* **Problem to work on**:
Your task is to copy the listing exactly, with the pictures left out.

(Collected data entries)
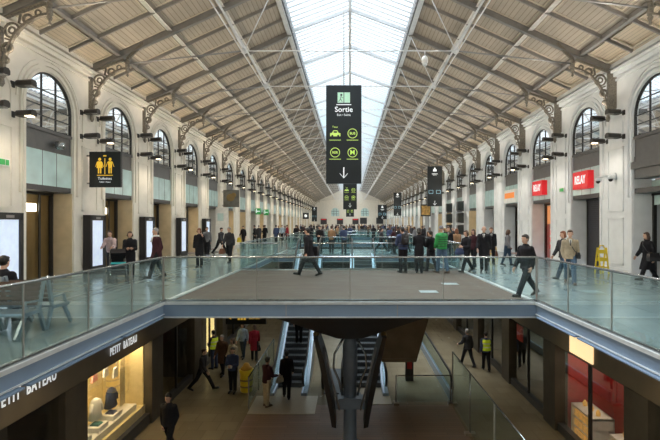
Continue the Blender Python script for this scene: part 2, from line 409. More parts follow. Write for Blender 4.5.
    # framed panels of the eaves row and intermediate rafters
for k,c in enumerate(BAYS):
    for q,yy in enumerate((c-BAY/6,c+BAY/6)):
        b=MB()
        for sgn in (-1,1): b.bar((sgn*10.0,yy,roofz(10)-.06),(sgn*3.0,yy,roofz(3.0)-.06),.06,.13)
        b.build('intermediate_rafter',M['steel'],CE)
    b=MB()
    for sgn in (-1,1):
        for q in range(3):
            y0=c-BAY/2+BAY/3*q+.12; y1=y0+BAY/3-.24
            xa,xb=9.92,9.18
            for (p0,p1) in (((xa,y0),(xb,y0)),((xa,y1),(xb,y1)),((xa,y0),(xa,y1)),((xb,y0),(xb,y1))):
                b.bar((sgn*p0[0],p0[1],roofz(p0[0])-.02),(sgn*p1[0],p1[1],roofz(p1[0])-.02),.07,.05)
            for (x0,x1) in ((8.65,7.15),(6.8,5.2)):
                for (p0,p1) in (((x0,y0),(x1,y0)),((x0,y1),(x1,y1)),((x0,y0),(x0,y1)),((x1,y0),(x1,y1))):
                    b.bar((sgn*p0[0],p0[1],roofz(p0[0])-.008),(sgn*p1[0],p1[1],roofz(p1[0])-.008),.05,.02)
    b.build('panel_moulding',M['frame'],CE)

# ------------------------------------------------------------------ skylight
SK=sempty('window_1','long pitched glass skylight along the ridge of the hall')
b=MB()
for sgn in (-1,1): b.quad((sgn*2.93,Y_BACK,11.42),(sgn*2.93,Y_END,11.42),(0,Y_END,12.52),(0,Y_BACK,12.52))
b.build('glass_pane',M['glassky'],SK)
b=MB(); y=Y_BACK+.2
while y<Y_END:
    for sgn in (-1,1): b.bar((sgn*2.93,y,11.38),(0,y,12.48),.05,.05)
    y+=.442
b.build('glazing_bar',M['bright_rod'],SK)
b=MB(); b.box(-.07,.07,Y_BACK,Y_END,12.25,12.5); b.build('ridge_beam',M['bright_rod'],SK)

# ------------------------------------------------------------------ roof trusses with cast brackets
def make_truss():
    t=thing('roof_truss','iron roof truss','roof truss',(0,0,0))
    ms={}
    for sgn in (-1,1):
        b=MB(); b.bar((sgn*10.05,0,roofz(10.05)-.12),(sgn*2.9,0,roofz(2.9)-.12),.08,.24); b.bar((sgn*10.05,0,roofz(10.05)-.25),(sgn*2.9,0,roofz(2.9)-.25),.17,.025); b.build('rafter',M['steel'],t)
        b=MB(); b.bar((sgn*2.93,0,11.28),(0,0,12.36),.10,.16); b.build('skylight_rafter',M['bright_rod'],t)
        b=MB(); X=lambda x: sgn*x
        # cast bracket: wall bar, top bar, arc, scrolls, pendant
        b.box(min(X(10.3),X(9.98)),max(X(10.3),X(9.98)),-.06,.06,6.15,7.9)
        b.bar((X(10.1),0,7.78),(X(8.75),0,8.28),.10,.07)
        arc=[(X(8.55+1.42*math.cos(PI/2*k/12)),0,6.15+1.8*math.sin(PI/2*k/12)) for k in range(13)]
        for p,q in zip(arc,arc[1:]): b.bar(p,q,.07,.10,up=(0,1,0))
        def ring(cx,cz,r,th=.045,n=14,full=1.0):
            pts=[(X(cx+r*math.cos(2*PI*full*k/n)),0,cz+r*math.sin(2*PI*full*k/n)) for k in range(n+1)]
            b.tube(pts,th,6)
        ring(9.70,7.48,.21,.035); ring(9.70,7.48,.09,.03); ring(9.83,6.98,.13); ring(9.24,7.80,.13,.04); ring(9.87,6.62,.08,.03); ring(8.95,7.98,.08,.03)
        b.tube([(X(9.45),0,7.95),(X(9.5),0,7.7),(X(9.35),0,7.62)],.035,6); b.tube([(X(9.9),0,7.25),(X(9.75),0,7.2),(X(9.62),0,7.25)],.03,6)
        b.lathe([(.02,-.34),(.05,-.28),(.03,-.22),(.08,-.12),(.05,-.05),(.08,0),(.08,.30),(.04,.38)],(X(8.62),0,7.95),10)
        b.bar((X(8.62),0,8.3),(X(8.0),0,8.92),.10,.10)
        b.lathe([(.03,-.25),(.08,-.15),(.06,0),(.11,.05),(.11,.12)],(X(10.0),0,6.12),8)
        b.build('bracket',M['iron'],t)
        b=MB(); b.tube([(X(8.62),0,8.12),(X(4.1),0,8.62)],.028,6); b.build('tie_rod',M['rod'],t)
        b=MB(); b.tube([(X(4.1),0,8.62),(X(4.95),0,roofz(4.95)-.2)],[.05,.05],6); b.build('strut',M['bright_rod'],t)
        b=MB(); b.tube([(X(4.1),0,8.62),(X(2.93),0,roofz(2.93)-.2)],.022,5); b.build('tension_rod',M['bright_rod'],t)
        b=MB(); b.ell((X(4.1),0,8.62),(.13,.10,.13),10,6); b.build('node_casting',M['bright_rod'],t)
    b=MB(); b.tube([(-4.1,0,8.62),(4.1,0,8.62)],.024,6); b.build('tie_rod',M['bright_rod'],t)
    b=MB(); b.tube([(0,0,8.62),(0,0,12.3)],.02,5); b.build('king_rod',M['bright_rod'],t)
    return t
TR=make_truss()
near=[p for p in PIERS if p>10]
for p in PIERS:
    if p in near and near.index(p)<7: lab=('iron roof truss with scrolled wall brackets, %s from the camera'%ORD[near.index(p)]); g=None
    elif p in near: lab='iron roof truss with scrolled wall brackets, farther down the hall than the seventh'; g='distant roof trusses'
    else: lab='iron roof truss over or behind the camera'; g='roof trusses behind the camera'
    place(TR,(0,p,0),0,lab,g)
# ------------------------------------------------------------------ window and doorway of a bay (local: hall side is +x)
def make_window():
    t=sempty('window_2','arched window')
    b=MB(); n=16
    o=[(-HW,5.05)]+[(HW*math.cos(PI-PI*k/n),SPR+HW*math.sin(PI*k/n)) for k in range(n+1)]+[(HW,5.05)]
    i=[(-HW+.055,5.11)]+[((HW-.055)*math.cos(PI-PI*k/n),SPR+(HW-.055)*math.sin(PI*k/n)) for k in range(n+1)]+[(HW-.055,5.11)]
    for k in range(len(o)):
        k2=(k+1)%len(o); A,B,C_,D=o[k],o[k2],i[k2],i[k]
        for x in (-.12,-.03): b.quad((x,*A),(x,*B),(x,*C_),(x,*D))
        b.quad((-.12,*D),(-.12,*C_),(-.03,*C_),(-.03,*D))
    b.build('window_frame',M['winframe'],t)
    b=MB()
    for u in (-.35,.35): b.box(-.09,-.04,u-.016,u+.016,5.1,SPR+math.sqrt(HW*HW-u*u)-.05)
    for z in (5.5,SPR,6.35):
        h=math.sqrt(max(.01,HW*HW-max(0,z-SPR)**2))-.04; b.box(-.09,-.04,-h,h,z-.014,z+.014)
    b.build('glazing_bar',M['winframe'],t)
    b=MB(); b.add([(-.07,*p) for p in o],[tuple(range(len(o)))]); b.build('glass_pane',M['glasswin'],t)
    return t
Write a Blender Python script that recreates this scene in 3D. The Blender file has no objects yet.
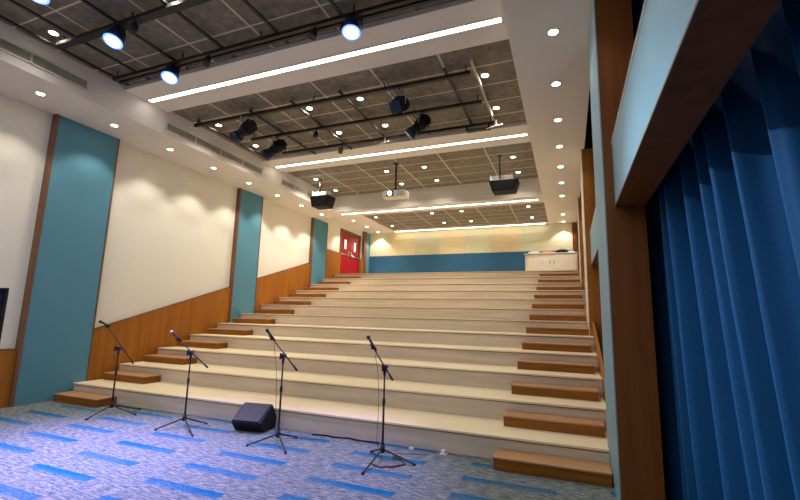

* **Response to this exercise**:
Continue the Blender Python script for this scene: part 2, from line 409. More parts follow. Write for Blender 4.5.
    # framed panels of the eaves row and intermediate rafters
for k,c in enumerate(BAYS):
    for q,yy in enumerate((c-BAY/6,c+BAY/6)):
        b=MB()
        for sgn in (-1,1): b.bar((sgn*10.0,yy,roofz(10)-.06),(sgn*3.0,yy,roofz(3.0)-.06),.06,.13)
        b.build('intermediate_rafter',M['steel'],CE)
    b=MB()
    for sgn in (-1,1):
        for q in range(3):
            y0=c-BAY/2+BAY/3*q+.12; y1=y0+BAY/3-.24
            xa,xb=9.92,9.18
            for (p0,p1) in (((xa,y0),(xb,y0)),((xa,y1),(xb,y1)),((xa,y0),(xa,y1)),((xb,y0),(xb,y1))):
                b.bar((sgn*p0[0],p0[1],roofz(p0[0])-.02),(sgn*p1[0],p1[1],roofz(p1[0])-.02),.07,.05)
            for (x0,x1) in ((8.65,7.15),(6.8,5.2)):
                for (p0,p1) in (((x0,y0),(x1,y0)),((x0,y1),(x1,y1)),((x0,y0),(x0,y1)),((x1,y0),(x1,y1))):
                    b.bar((sgn*p0[0],p0[1],roofz(p0[0])-.008),(sgn*p1[0],p1[1],roofz(p1[0])-.008),.05,.02)
    b.build('panel_moulding',M['frame'],CE)

# ------------------------------------------------------------------ skylight
SK=sempty('window_1','long pitched glass skylight along the ridge of the hall')
b=MB()
for sgn in (-1,1): b.quad((sgn*2.93,Y_BACK,11.42),(sgn*2.93,Y_END,11.42),(0,Y_END,12.52),(0,Y_BACK,12.52))
b.build('glass_pane',M['glassky'],SK)
b=MB(); y=Y_BACK+.2
while y<Y_END:
    for sgn in (-1,1): b.bar((sgn*2.93,y,11.38),(0,y,12.48),.05,.05)
    y+=.442
b.build('glazing_bar',M['bright_rod'],SK)
b=MB(); b.box(-.07,.07,Y_BACK,Y_END,12.25,12.5); b.build('ridge_beam',M['bright_rod'],SK)

# ------------------------------------------------------------------ roof trusses with cast brackets
def make_truss():
    t=thing('roof_truss','iron roof truss','roof truss',(0,0,0))
    ms={}
    for sgn in (-1,1):
        b=MB(); b.bar((sgn*10.05,0,roofz(10.05)-.12),(sgn*2.9,0,roofz(2.9)-.12),.08,.24); b.bar((sgn*10.05,0,roofz(10.05)-.25),(sgn*2.9,0,roofz(2.9)-.25),.17,.025); b.build('rafter',M['steel'],t)
        b=MB(); b.bar((sgn*2.93,0,11.28),(0,0,12.36),.10,.16); b.build('skylight_rafter',M['bright_rod'],t)
        b=MB(); X=lambda x: sgn*x
        # cast bracket: wall bar, top bar, arc, scrolls, pendant
        b.box(min(X(10.3),X(9.98)),max(X(10.3),X(9.98)),-.06,.06,6.15,7.9)
        b.bar((X(10.1),0,7.78),(X(8.75),0,8.28),.10,.07)
        arc=[(X(8.55+1.42*math.cos(PI/2*k/12)),0,6.15+1.8*math.sin(PI/2*k/12)) for k in range(13)]
        for p,q in zip(arc,arc[1:]): b.bar(p,q,.07,.10,up=(0,1,0))
        def ring(cx,cz,r,th=.045,n=14,full=1.0):
            pts=[(X(cx+r*math.cos(2*PI*full*k/n)),0,cz+r*math.sin(2*PI*full*k/n)) for k in range(n+1)]
            b.tube(pts,th,6)
        ring(9.70,7.48,.21,.035); ring(9.70,7.48,.09,.03); ring(9.83,6.98,.13); ring(9.24,7.80,.13,.04); ring(9.87,6.62,.08,.03); ring(8.95,7.98,.08,.03)
        b.tube([(X(9.45),0,7.95),(X(9.5),0,7.7),(X(9.35),0,7.62)],.035,6); b.tube([(X(9.9),0,7.25),(X(9.75),0,7.2),(X(9.62),0,7.25)],.03,6)
        b.lathe([(.02,-.34),(.05,-.28),(.03,-.22),(.08,-.12),(.05,-.05),(.08,0),(.08,.30),(.04,.38)],(X(8.62),0,7.95),10)
        b.bar((X(8.62),0,8.3),(X(8.0),0,8.92),.10,.10)
        b.lathe([(.03,-.25),(.08,-.15),(.06,0),(.11,.05),(.11,.12)],(X(10.0),0,6.12),8)
        b.build('bracket',M['iron'],t)
        b=MB(); b.tube([(X(8.62),0,8.12),(X(4.1),0,8.62)],.028,6); b.build('tie_rod',M['rod'],t)
        b=MB(); b.tube([(X(4.1),0,8.62),(X(4.95),0,roofz(4.95)-.2)],[.05,.05],6); b.build('strut',M['bright_rod'],t)
        b=MB(); b.tube([(X(4.1),0,8.62),(X(2.93),0,roofz(2.93)-.2)],.022,5); b.build('tension_rod',M['bright_rod'],t)
        b=MB(); b.ell((X(4.1),0,8.62),(.13,.10,.13),10,6); b.build('node_casting',M['bright_rod'],t)
    b=MB(); b.tube([(-4.1,0,8.62),(4.1,0,8.62)],.024,6); b.build('tie_rod',M['bright_rod'],t)
    b=MB(); b.tube([(0,0,8.62),(0,0,12.3)],.02,5); b.build('king_rod',M['bright_rod'],t)
    return t
TR=make_truss()
near=[p for p in PIERS if p>10]
for p in PIERS:
    if p in near and near.index(p)<7: lab=('iron roof truss with scrolled wall brackets, %s from the camera'%ORD[near.index(p)]); g=None
    elif p in near: lab='iron roof truss with scrolled wall brackets, farther down the hall than the seventh'; g='distant roof trusses'
    else: lab='iron roof truss over or behind the camera'; g='roof trusses behind the camera'
    place(TR,(0,p,0),0,lab,g)
# ------------------------------------------------------------------ window and doorway of a bay (local: hall side is +x)
def make_window():
    t=sempty('window_2','arched window')
    b=MB(); n=16
    o=[(-HW,5.05)]+[(HW*math.cos(PI-PI*k/n),SPR+HW*math.sin(PI*k/n)) for k in range(n+1)]+[(HW,5.05)]
    i=[(-HW+.055,5.11)]+[((HW-.055)*math.cos(PI-PI*k/n),SPR+(HW-.055)*math.sin(PI*k/n)) for k in range(n+1)]+[(HW-.055,5.11)]
    for k in range(len(o)):
        k2=(k+1)%len(o); A,B,C_,D=o[k],o[k2],i[k2],i[k]
        for x in (-.12,-.03): b.quad((x,*A),(x,*B),(x,*C_),(x,*D))
        b.quad((-.12,*D),(-.12,*C_),(-.03,*C_),(-.03,*D))
    b.build('window_frame',M['winframe'],t)
    b=MB()
    for u in (-.35,.35): b.box(-.09,-.04,u-.016,u+.016,5.1,SPR+math.sqrt(HW*HW-u*u)-.05)
    for z in (5.5,SPR,6.35):
        h=math.sqrt(max(.01,HW*HW-max(0,z-SPR)**2))-.04; b.box(-.09,-.04,-h,h,z-.014,z+.014)
    b.build('glazing_bar',M['winframe'],t)
    b=MB(); b.add([(-.07,*p) for p in o],[tuple(range(len(o)))]); b.build('glass_pane',M['glasswin'],t)
    return t
Write a Blender Python script that recreates this scene in 3D. The Blender file has no objects yet.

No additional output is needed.